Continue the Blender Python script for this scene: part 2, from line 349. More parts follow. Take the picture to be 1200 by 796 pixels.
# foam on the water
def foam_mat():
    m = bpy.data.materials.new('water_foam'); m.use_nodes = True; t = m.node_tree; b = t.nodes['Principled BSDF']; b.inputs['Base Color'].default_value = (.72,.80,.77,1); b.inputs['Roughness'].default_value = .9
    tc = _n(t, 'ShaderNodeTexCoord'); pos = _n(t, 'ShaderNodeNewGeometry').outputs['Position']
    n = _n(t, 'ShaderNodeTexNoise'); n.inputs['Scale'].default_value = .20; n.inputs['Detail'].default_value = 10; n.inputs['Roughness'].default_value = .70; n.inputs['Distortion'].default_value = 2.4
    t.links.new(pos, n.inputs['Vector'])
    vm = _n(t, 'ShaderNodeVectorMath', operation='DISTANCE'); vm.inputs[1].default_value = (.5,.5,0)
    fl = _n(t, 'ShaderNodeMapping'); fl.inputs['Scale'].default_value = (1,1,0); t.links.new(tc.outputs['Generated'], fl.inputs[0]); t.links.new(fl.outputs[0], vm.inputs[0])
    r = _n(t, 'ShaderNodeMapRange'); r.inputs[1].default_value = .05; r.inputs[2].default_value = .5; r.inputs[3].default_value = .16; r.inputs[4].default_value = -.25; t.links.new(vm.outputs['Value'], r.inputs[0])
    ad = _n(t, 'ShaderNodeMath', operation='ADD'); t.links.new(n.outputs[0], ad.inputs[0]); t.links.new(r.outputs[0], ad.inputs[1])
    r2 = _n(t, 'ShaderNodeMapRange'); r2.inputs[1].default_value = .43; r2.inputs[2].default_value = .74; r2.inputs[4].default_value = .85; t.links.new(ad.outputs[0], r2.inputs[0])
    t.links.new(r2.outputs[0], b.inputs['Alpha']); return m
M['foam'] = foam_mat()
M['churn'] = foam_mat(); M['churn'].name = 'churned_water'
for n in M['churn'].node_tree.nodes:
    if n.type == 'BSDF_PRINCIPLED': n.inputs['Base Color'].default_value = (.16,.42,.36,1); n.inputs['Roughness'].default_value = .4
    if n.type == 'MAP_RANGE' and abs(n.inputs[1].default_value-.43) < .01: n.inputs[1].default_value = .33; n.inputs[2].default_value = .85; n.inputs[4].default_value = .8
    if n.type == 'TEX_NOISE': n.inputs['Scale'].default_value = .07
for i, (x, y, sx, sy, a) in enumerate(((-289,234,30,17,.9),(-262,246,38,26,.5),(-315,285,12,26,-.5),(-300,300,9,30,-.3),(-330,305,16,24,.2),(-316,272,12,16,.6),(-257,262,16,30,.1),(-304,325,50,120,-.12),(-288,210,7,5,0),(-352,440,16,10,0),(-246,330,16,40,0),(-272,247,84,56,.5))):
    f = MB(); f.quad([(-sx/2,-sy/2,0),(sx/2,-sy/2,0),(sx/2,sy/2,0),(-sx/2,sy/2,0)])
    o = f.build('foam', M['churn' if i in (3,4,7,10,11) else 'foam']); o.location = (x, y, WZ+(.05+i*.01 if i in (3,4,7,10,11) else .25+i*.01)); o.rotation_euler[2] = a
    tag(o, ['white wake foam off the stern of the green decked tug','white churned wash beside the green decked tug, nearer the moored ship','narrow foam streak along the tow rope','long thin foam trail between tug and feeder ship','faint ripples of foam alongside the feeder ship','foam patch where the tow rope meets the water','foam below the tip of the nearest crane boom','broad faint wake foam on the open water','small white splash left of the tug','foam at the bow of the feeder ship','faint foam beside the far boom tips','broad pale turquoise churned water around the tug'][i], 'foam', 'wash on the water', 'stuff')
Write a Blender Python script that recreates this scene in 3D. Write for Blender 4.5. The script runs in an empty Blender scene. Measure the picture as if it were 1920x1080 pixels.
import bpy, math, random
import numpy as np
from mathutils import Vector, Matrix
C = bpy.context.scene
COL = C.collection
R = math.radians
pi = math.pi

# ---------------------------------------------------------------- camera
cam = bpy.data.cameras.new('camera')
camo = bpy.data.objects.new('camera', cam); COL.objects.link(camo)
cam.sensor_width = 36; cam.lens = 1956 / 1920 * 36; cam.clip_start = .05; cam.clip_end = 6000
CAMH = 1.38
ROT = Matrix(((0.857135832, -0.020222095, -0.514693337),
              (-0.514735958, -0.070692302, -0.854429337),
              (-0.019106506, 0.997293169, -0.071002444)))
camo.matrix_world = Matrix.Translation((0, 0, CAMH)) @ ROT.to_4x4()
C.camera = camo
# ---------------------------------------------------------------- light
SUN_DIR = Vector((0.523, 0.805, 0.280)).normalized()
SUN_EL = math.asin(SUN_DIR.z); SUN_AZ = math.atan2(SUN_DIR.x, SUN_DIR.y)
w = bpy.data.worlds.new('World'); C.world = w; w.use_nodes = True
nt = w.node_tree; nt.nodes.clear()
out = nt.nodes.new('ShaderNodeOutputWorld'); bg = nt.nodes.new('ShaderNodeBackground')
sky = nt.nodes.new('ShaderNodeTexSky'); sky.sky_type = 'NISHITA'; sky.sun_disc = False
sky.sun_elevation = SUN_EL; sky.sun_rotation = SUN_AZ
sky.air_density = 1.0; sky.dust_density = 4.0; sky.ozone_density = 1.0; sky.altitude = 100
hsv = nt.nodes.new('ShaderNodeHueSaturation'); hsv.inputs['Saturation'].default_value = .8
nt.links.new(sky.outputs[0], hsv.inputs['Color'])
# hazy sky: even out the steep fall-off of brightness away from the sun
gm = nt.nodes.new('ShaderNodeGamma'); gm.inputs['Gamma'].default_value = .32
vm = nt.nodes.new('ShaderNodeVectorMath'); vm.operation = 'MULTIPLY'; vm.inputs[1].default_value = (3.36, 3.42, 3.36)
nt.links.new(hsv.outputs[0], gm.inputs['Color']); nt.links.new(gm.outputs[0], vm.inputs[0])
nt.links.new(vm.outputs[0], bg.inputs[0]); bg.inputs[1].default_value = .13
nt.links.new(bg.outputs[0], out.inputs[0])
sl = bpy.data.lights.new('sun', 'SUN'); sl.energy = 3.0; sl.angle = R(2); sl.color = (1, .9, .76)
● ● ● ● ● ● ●
- **Exercise directions**:
Sift through the entries and copy every line with "scene".

- **Task result**:
Continue the Blender Python script for this scene: part 2, from line 349. More parts follow. Take the picture to be 1200 by 796 pixels.
Write a Blender Python script that recreates this scene in 3D. Write for Blender 4.5. The script runs in an empty Blender scene. Measure the picture as if it were 1920x1080 pixels.
C = bpy.context.scene